US survey finds solar tops public’s energy list

The survey, which was conducted by Kelton Research on behalf of Schott Solar and the Solar Energy Industries Association (SEIA), found that 89 percent of the at least 1,000 respondents believe it is important for the U.S. to develop and use solar power.

While the figures are down from previous years – in 2010, 94 percent showed their support for solar, in 2009, 92 percent and in 2008, 94 percent – the majority still think solar is a crucial energy component.

When asked "If you were in charge of U.S. energy policy and could choose to provide financial support in one of the following energy sources…", 16 percent of the respondents stated that the government should not invest in energy sources at all. However, representing the lion’s share, 39 percent chose solar over natural gas (21 percent), wind (12 percent), nuclear (nine percent) and coal (three percent).

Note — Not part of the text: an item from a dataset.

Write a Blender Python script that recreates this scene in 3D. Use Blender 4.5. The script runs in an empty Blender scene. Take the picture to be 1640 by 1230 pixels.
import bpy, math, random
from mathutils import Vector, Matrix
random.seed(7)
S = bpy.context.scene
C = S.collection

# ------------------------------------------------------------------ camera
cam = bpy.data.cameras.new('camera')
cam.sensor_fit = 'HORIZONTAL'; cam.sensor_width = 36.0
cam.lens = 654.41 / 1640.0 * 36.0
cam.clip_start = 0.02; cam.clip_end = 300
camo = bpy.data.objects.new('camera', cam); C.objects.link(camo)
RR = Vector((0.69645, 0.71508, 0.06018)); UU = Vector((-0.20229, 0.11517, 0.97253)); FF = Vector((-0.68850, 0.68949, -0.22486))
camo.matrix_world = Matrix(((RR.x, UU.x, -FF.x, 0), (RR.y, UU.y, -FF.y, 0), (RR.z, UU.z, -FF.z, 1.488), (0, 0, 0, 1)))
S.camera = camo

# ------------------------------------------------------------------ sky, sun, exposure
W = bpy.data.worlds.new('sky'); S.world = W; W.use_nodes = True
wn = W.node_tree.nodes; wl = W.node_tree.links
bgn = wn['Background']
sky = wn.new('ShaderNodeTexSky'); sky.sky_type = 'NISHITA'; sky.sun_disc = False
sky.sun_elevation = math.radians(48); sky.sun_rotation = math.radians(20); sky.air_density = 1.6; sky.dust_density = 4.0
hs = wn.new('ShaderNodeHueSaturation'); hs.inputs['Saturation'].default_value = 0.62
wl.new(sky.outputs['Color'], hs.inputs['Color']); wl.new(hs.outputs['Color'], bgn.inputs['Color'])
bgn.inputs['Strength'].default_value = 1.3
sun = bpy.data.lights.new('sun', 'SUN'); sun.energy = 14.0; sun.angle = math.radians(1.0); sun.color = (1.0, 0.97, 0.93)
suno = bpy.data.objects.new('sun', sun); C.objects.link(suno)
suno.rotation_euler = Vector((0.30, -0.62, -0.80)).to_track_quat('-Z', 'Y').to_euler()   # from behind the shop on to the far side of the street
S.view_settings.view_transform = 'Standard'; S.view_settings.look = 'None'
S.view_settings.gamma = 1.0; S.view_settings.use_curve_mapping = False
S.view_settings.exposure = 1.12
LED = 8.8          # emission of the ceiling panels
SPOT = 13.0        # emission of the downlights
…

Of the survey participants, 82 percent also stated that they would like to see federal incentives for solar, like federal tax credits and grants similar to those that traditional sources of energy receive.

Furthermore, it was identified that 82 percent of the survey participants feel that it is "vital" that the U.S. government support solar manufacturing in the country.

Fifty one percent also said they would be "more likely" to buy a product if they knew that it had been produced using solar energy. This is in comparison to the 41 percent who said they would be "about as likely", and the seven percent who said they would be "less likely".

The support for solar seems to be strong across the political spectrum, with 80 percent of Republicans, 90 percent of Independents and 94 percent of Democrats agreeing that it is important for the country to develop and use solar.

While the findings are positive for the industry, the survey did identify several issues. For instance, 55 percent of the participants had concerns about solar’s cost, 29 percent about its reliability, 11 percent about the benefits, and four percent with the aesthetics.

In this tough economy, Americans want to see solutions coming from Washington," said Rhone Resch, president and CEO of SEIA. He added, "It’s clear that solar has the strong support of the American people. Now it needs the support of U.S. policymakers in extending job-creating policies like the 1603 program to make sure solar continues to work for America."